More than 25 years ago, Keefer began experimenting with hand-coloring his own black-and-white photos. He worked first with traditional darkroom prints and then with intensely colored and highly transparent Marshall’s Photo Oils, which were used in those early 20th-century studios.
More recently, he has been working with black-and-white carbon pigment inkjet prints on fine watercolor paper or canvas, coloring them with acrylic or oil paints. His work—mostly of landscapes and wildlife around Oregon—ranges in size from 6-by-9-inch images on paper to 24-by-60-inch images on canvas.

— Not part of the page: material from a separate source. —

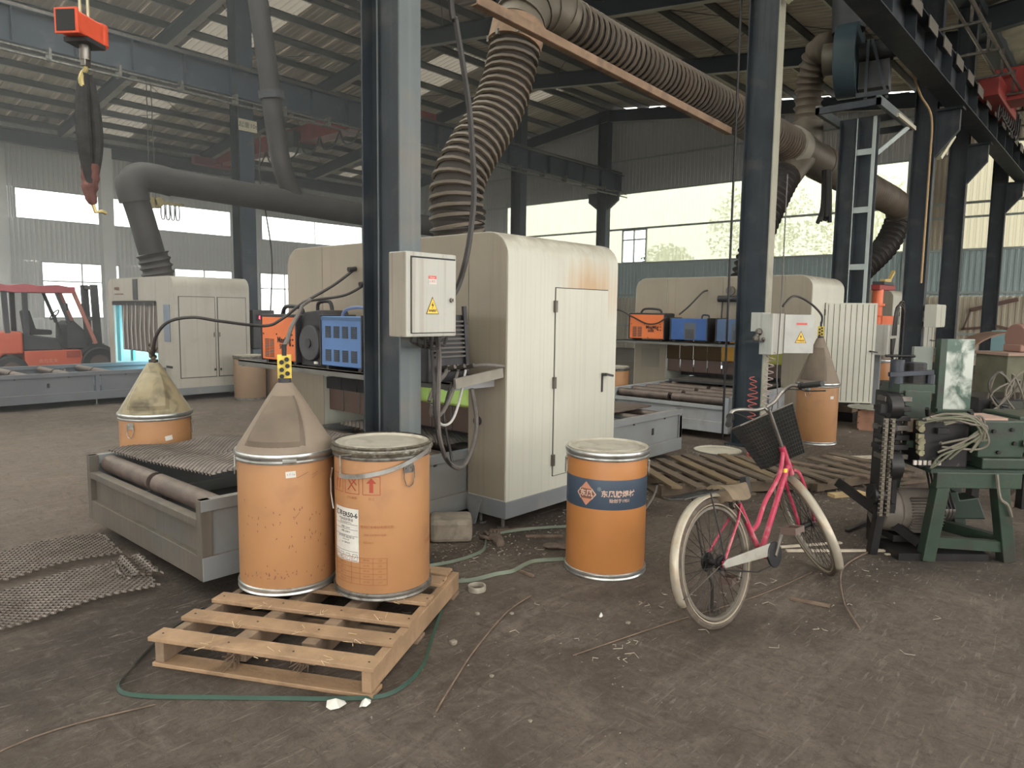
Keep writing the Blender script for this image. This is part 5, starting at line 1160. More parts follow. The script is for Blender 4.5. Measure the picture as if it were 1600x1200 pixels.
cable('dangling_wire', 'thin dark wire hanging down the column behind the bicycle', [(8.2, 3.15, 3.2), (8.18, 3.14, 1.9), (8.1, 3.12, 1.0), (8.0, 3.05, .5), (7.6, 3.0, .03), (7.2, 3.1, .012)], .007, cable_g)
cable('pipe_downtube', 'thin vertical pipe running down beside the column behind the bicycle', [(8.22, 3.80, 8), (8.22, 3.80, 4), (8.22, 3.80, .1)], .014, oily, cat='pipe', k=1)
cable('yellow_remote_cable', 'grey hose from the yellow straightener of the drum behind the bicycle up to the welder', [(9.30, 3.05, 1.5), (9.32, 3.06, 1.62), (9.25, 3.2, 1.78), (9.0, 3.3, 1.85), (8.6, 3.28, 1.72)], .014, cable_m)
# hanging crane scale, hook and slings
t = thing('crane_scale', 'orange-red digital crane scale hanging at the upper left', 'crane scale', (1.84, 5.60, 3.40), math.radians(36))
MB().prism([(-.16, -.075), (.06, -.075), (.17, -.055), (.21, 0), (.17, .055), (.06, .075), (-.16, .075)], 'z', .03, .175).build('casing', orange_red, t, bevel=.015); MB().cyl((.13, 0, .04), (.13, 0, .185), .072, n=20).build('bearing_boss', orange_red, t, smooth=True, bevel=.006)
MB().box(-.175, -.082, .02, -.155, .082, .185).build('display_frame', orange_red, t, bevel=.004); MB().box(-.18, -.065, .035, -.172, .065, .17).build('display', ink, t)
MB().box(-.09, -.085, 0, .10, .085, .03).build('bottom_plate', dark_p, t)
for x in (-.03, .05): MB().tube([(x, 0, .17), (x, 0, .30), (x+.005, .01, 1.1), (x, .0, 5.6)], .010, 6).build('suspension_chain', mat('pale_brass_chain', (.5, .45, .3), .4, .4), t)
MB().cyl((0, 0, -.10), (0, 0, .01), .035, n=14).box(-.03, -.02, -.14, .03, .02, -.05).build('swivel', chrome, t, smooth=True, bevel=.004)
MB().tube([(.0, 0, -.10), (0, 0, -.16), (-.03, 0, -.19), (-.052, 0, -.235), (-.045, 0, -.29), (.0, 0, -.315), (.045, 0, -.29), (.055, 0, -.25)], [.014, .016, .018, .020, .022, .020, .014, .008], 10).build('hook', brass, t, smooth=True)
sl = thing('lifting_sling', 'black round lifting slings hanging from the crane hook, ends frayed red-brown', 'sling', (1.84, 5.60, 3.13), rot=Matrix.Scale(1, 4))
def strap_path(dx): return [(dx*.4, 0, .08), (dx*.8, .01, -.02), (dx*1.15, .0, -.22), (dx*1.1, -.01, -.40), (dx*.8, 0, -.55), (dx*.4, .0, -.66)]
for k, (dx, m) in enumerate(((-.035, sling_m), (.035, sling_m), (.0, sling_m))):
    P = smooth_path([Vector((p[0], p[1]+.02*(k-1), p[2])) for p in strap_path(dx)], 5)
    MB().tube([q+Vector((.0, 0, 0)) for q in P], [.024+.026*math.sin(min(1, i/len(P)*1.1)*PI) for i in range(len(P))], 10).build('sling_leg', m, sl, smooth=True)
MB().tube(smooth_path([(0, 0, -.52), (.0, .01, -.62), (-.01, 0, -.72), (.01, 0, -.80)], 5), [.055, .058, .06, .055, .058, .06, .052, .050, .055, .048, .042, .038, .04, .034, .03, .018], 9).build('frayed_end', sling_r, sl, smooth=True)
MB().tube([(.0, 0, -.78), (.02, 0, -.85), (.06, 0, -.84), (.09, .01, -.85)], .014, 6).build('brass_end', brass, sl, smooth=True)

t = thing('controller_cabinet', 'dark controller cabinet with a red digital display right of the left cabin', 'controller', (6.72, 12.45, 0))
MB().box(0, 0, .02, .42, .4, .85).build('lower_case', mat('slate_cabinet', (.10, .12, .14), .5), t, bevel=.01)
MB().box(0, -.02, .86, .44, .4, 1.58).build('upper_case', fork_dark, t, bevel=.015)
MB().box(.05, -.026, 1.38, .34, -.02, 1.50).build('display', ink, t); flat_text('88.8', .09, led_m, t, (.19, -.026, 1.44), (1, 0, 0), (0, 0, 1), off=.003)
t = thing('hook_block', 'brass-coloured crane hook block with looped cables hanging before the long left window', 'hook block', (9.9, 24.6, 4.7))
MB().box(-.22, -.1, .15, .22, .1, .45).cyl((-.1, -.12, .3), (-.1, .12, .3), .2, n=16).cyl((.15, -.12, .34), (.15, .12, .34), .16, n=16).build('block', brass, t, smooth=True, bevel=.01)
for x in (-.1, .1): MB().cyl((x, 0, .4), (x*.6, 0, 4.85), .015, n=6).build('rope', galv_d, t)
for i in range(4): MB().tube(smooth_path([(.25+.16*i, 0, .35), (.25+.16*i, 0, -.1), (.31+.16*i, 0, -.2), (.36+.16*i, 0, -.1), (.36+.16*i, 0, .3)], 4), .02, 5).build('looped_cable', cable_m, t)
MB().box(.2, -.03, .3, 1.0, .03, .38).build('cable_bar', brass, t)
cable('column_cable', 'thin black cable sagging down the right side of the centre-row column at left', [(10.25, 18.35, 6.3), (10.2, 18.3, 5.0), (10.35, 18.3, 4.2), (10.5, 18.3, 3.0), (10.45, 18.35, 1.5)], .02, cable_m)

# ================================================================== BICYCLE
BA = Matrix.Rotation(-.126, 4, 'Z') @ Matrix.Rotation(-.18, 4, 'X')
bk = thing('bicycle', 'crimson-pink step-through bicycle with a black mesh basket, leaning on its stand', 'bicycle', (3.384, 1.522, 0), rot=BA)
WBs, WR = 1.088, .335
ha = math.radians(67); axs = Vector((-math.cos(ha), 0, math.sin(ha))); perp = Vector((math.sin(ha), 0, math.cos(ha)))
hub = Vector((WBs, 0, WR)); a0 = hub-perp*.05
STR = Matrix.Translation(a0) @ Matrix.Rotation(.878, 4, axs) @ Matrix.Translation(-a0)
def onax(h): return a0+axs*(h/axs.z)
def wheel(c, name, xf=None, geared=False):
    w = MB()
    n = 56; prof = [(.019, 0), (.015, .012), (.0, .020), (-.014, .013), (-.018, 0), (-.014, -.013), (0, -.020), (.015, -.012)]
    def ring(R, pr, m, nm, parent, closed=True):
        mb = MB(); vs = []; k = len(pr)
        for i in range(n):
            a = 2*PI*i/n
            for dr, dy in pr: vs.append((c[0]+(R+dr)*math.cos(a), c[1]+dy, c[2]+(R+dr)*math.sin(a)))
        mb.add(vs, [(i*k+j, i*k+(j+1) % k, ((i+1) % n)*k+(j+1) % k, ((i+1) % n)*k+j) for i in range(n) for j in range(k)])
        return mb.build(nm, m, parent, smooth=True, xf=xf)
    tr = ring(WR-.018, prof, tyre_m, name, bk)
    ring(WR-.036, [(.006, .0182), (.007, .0), (.006, -.0182), (-.001, -.0170), (-.004, 0), (-.001, .0170)], tyre_w, 'tyre_sidewall', tr)
    ring(WR-.052, [(.008, .012), (.006, 0), (.008, -.012), (-.006, -.012), (-.010, 0), (-.006, .012)], mat('dull_rim', (.15, .13, .105), .45, .4), 'rim', tr)
    MB().cyl((c[0], -.045, c[2]), (c[0], .045, c[2]), .018, n=14).cyl((c[0], -.034, c[2]), (c[0], -.028, c[2]), .032, n=14).cyl((c[0], .028, c[2]), (c[0], .034, c[2]), .032, n=14).cyl((c[0], -.07, c[2]), (c[0], .07, c[2]), .006, n=8).build('hub', oily, tr, smooth=True, xf=xf)
    mb = MB()
    for i in range(36):
        a = 2*PI*i/36; s = 1 if i % 2 else -1; b = a+(.9 if (i//2) % 2 else -.9)*.5
        mb.tube([(c[0]+.03*math.cos(b), s*.030, c[2]+.03*math.sin(b)), (c[0]+(WR-.062)*math.cos(a), 0, c[2]+(WR-.062)*math.sin(a))], .0019, 4, cap=False)
    mb.build('spokes', mat('dark_spoke', (.025, .022, .02), .5, .2), tr, kind='stuff', xf=xf)
    return tr
rw = wheel((0, 0, WR), 'rear_wheel'); fw = wheel(tuple(hub), 'front_wheel', xf=STR)
MB().cyl((0, -.05, WR), (0, -.035, WR), .035, n=16).cyl((0, -.035, WR), (0, -.03, WR), .045, n=16).cyl((0, .036, WR), (0, .05, WR), .05, n=16).build('sprocket', oily, rw, smooth=True)
def fender(c, a_0, a_1, xf=None, R=WR+.016):
    n = 30; vs = []; fs = []
    pr = [(-.010, -.025), (-.002, -.021), (.005, -.010), (.007, 0), (.005, .010), (-.002, .021), (-.010, .025)]
    for i in range(n+1):
        a = a_0+(a_1-a_0)*i/n
        for dr, dy in pr: vs.append((c[0]+(R+dr)*math.cos(a), dy, c[2]+(R+dr)*math.sin(a)))
    k = len(pr); fs = [(i*k+j, i*k+j+1, (i+1)*k+j+1, (i+1)*k+j) for i in range(n) for j in range(k-1)]
    o = MB().add(vs, fs).build('fender', fender_m, bk, smooth=True, xf=xf); sdf = o.modifiers.new('thick', 'SOLIDIFY'); sdf.thickness = .002; return o
rf = fender((0, 0, WR), math.radians(205), math.radians(25))
ff = fender(tuple(hub), math.radians(232), math.radians(22), xf=STR)
MB().tube([(0, -.05, WR), ((WR+.01)*math.cos(3.45), -.034, WR+(WR+.01)*math.sin(3.45)), ((WR+.01)*math.cos(3.45), .034, WR+(WR+.01)*math.sin(3.45)), (0, .05, WR)], .003, 6).build('fender_stay', chrome_d, rf, smooth=True)
MB().tube([(hub.x, -.05, WR), (hub.x+(WR+.01)*math.cos(.45), -.034, WR+(WR+.01)*math.sin(.45)), (hub.x+(WR+.01)*math.cos(.45), .034, WR+(WR+.01)*math.sin(.45)), (hub.x, .05, WR)], .003, 6).build('fender_stay', chrome_d, ff, smooth=True, xf=STR)
BB = Vector((.45, 0, .28)); ST = Vector((.285, 0, .60)); HL, HU = onax(.40), onax(.53)
fr = MB().cyl(HL, HU, .019, n=14).cyl(BB, ST, .015, n=12)
fr.tube(smooth_path([HU-axs*.025, HU+Vector((-.07, 0, -.16)), Vector((.56, 0, .56)), Vector((.45, 0, .45)), Vector((.375, 0, .425))], 6), .013, 10)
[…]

Keefer’s work has been shown in galleries around the Northwest. One of his hand-colored photographs is in the permanent collection of the Art About Agriculture program at Oregon State University. He has enjoyed artist residencies at the H.J. Andrews Experimental Forest near Blue River, Oregon, and at the Brush Creek Foundation for the Arts in Saratoga, Wyoming. In 2022, he co-curated RURAL, a major exhibition of work by rural Oregon artists, at Umpqua Valley Arts in Roseburg.
“My work grows out of a fascination with the interplay between the cool modernist process of photography and the more personal art of painting,” the artist says. “My hand-colored photographs are made the old-fashioned way – no Photoshop – using acrylic and oil paints and brushes on large black and white prints.”
Among his artistic influences, Keefer says, are the late-19th- and early-20th-century landscape painters and photographers, from Albert Bierstadt to Carleton Watkins, who documented the American West. “I strive to incorporate some of the romanticism they found here – as well as the contemporary reality.”
Gallery hours are 8:30 a.m. to 5:30 p.m., Monday through Friday. Admission is free.